For more information on The Pinch, go to http://cas.memphis.edu/english/pinch/home/home.htm.

Care to hear from memoirist Joyce Maynard, novelist Charles Baxter, and poet C.K. Williams? They’re all about to be in town as part of the U of M’s River City Writers Series, now in its 30th year.

Maynard will be reading on October 24th at the Holiday Inn University on Central. Baxter (his The Feast of Love just hit movie theaters, starring Morgan Freeman and Greg Kinnear) will be reading at the Galloway Mansion in Midtown on October 29th. And the Pink Palace will be the setting for a reading by Williams on November 15th. What, no classroom time? Yes, classroom time, when the authors follow up their readings and signings with interviews inside Patterson Hall on the U of M campus.
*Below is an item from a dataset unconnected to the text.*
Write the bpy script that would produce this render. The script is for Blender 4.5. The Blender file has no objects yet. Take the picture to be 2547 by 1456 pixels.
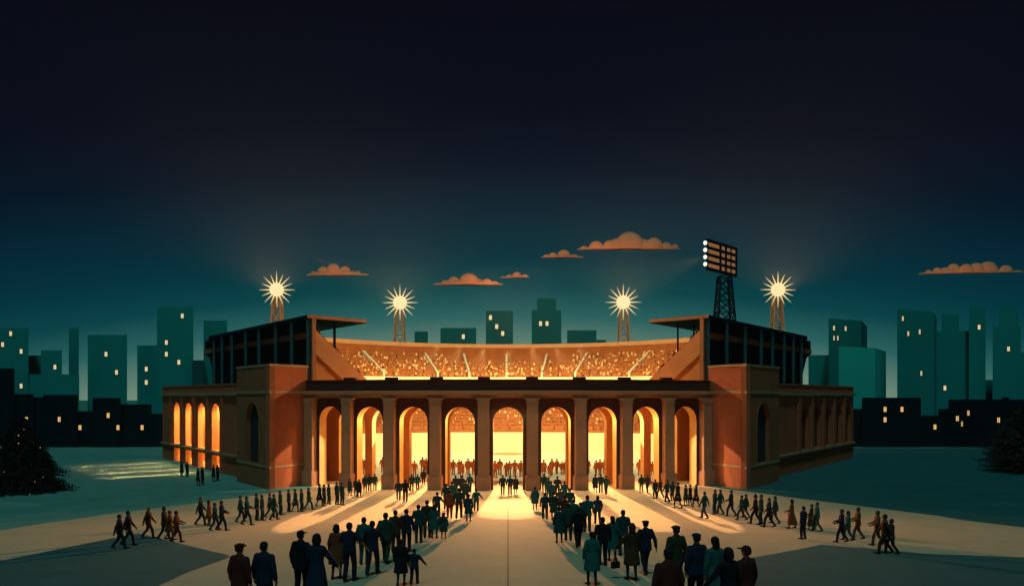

But according to Rebecca Skloot, who arrived at the U of M this semester to teach creative nonfiction, the idea this year is to get the visiting authors out of class and into the community. “Arts-friendly” venues is what Skloot calls them, and they’re designed to make the writers series more inviting, more accessible — to turn them into a public event.

“When you’re at a reading,” Skloot says, “you want to be in a beautiful place. You want to ‘feel’ the art. You want to have the opportunity to mingle, talk.” She means the readings to be fun.

For more information on this fall’s River City Writers Series, go to http://cas.memphis.edu/english/rcw/season.htm.

What’s more? More poetry — at the very accessible P&H Café when former U of M students read from their work: Burke’s Book Store owner and Flyer contributor Corey Mesler and former Flyer staff member and teacher at the Memphis College of Art Mary Molinary. Onetime professor of English at the U of M and Commercial Appeal columnist Frederic Koeppel will also be reading. So too Matt Cook, a poet from Milwaukee who professes to write poetry for “people who hate poetry.” The reading at the P&H (1532 Madison) is on Thursday, October 11th, at 7 p.m.

Can’t make it to any or all of the above? Doesn’t mean you’re not on the lookout for new writers. See then: Best New American Voices 2008, a collection of short stories just published by Harcourt and drawn from university writing departments, workshops, and conferences. Nationally recognized novelist and short-story writer Richard Bausch is this year’s editor. That’s the same Richard Bausch who teaches creative writing at the — that’s right — University of Memphis.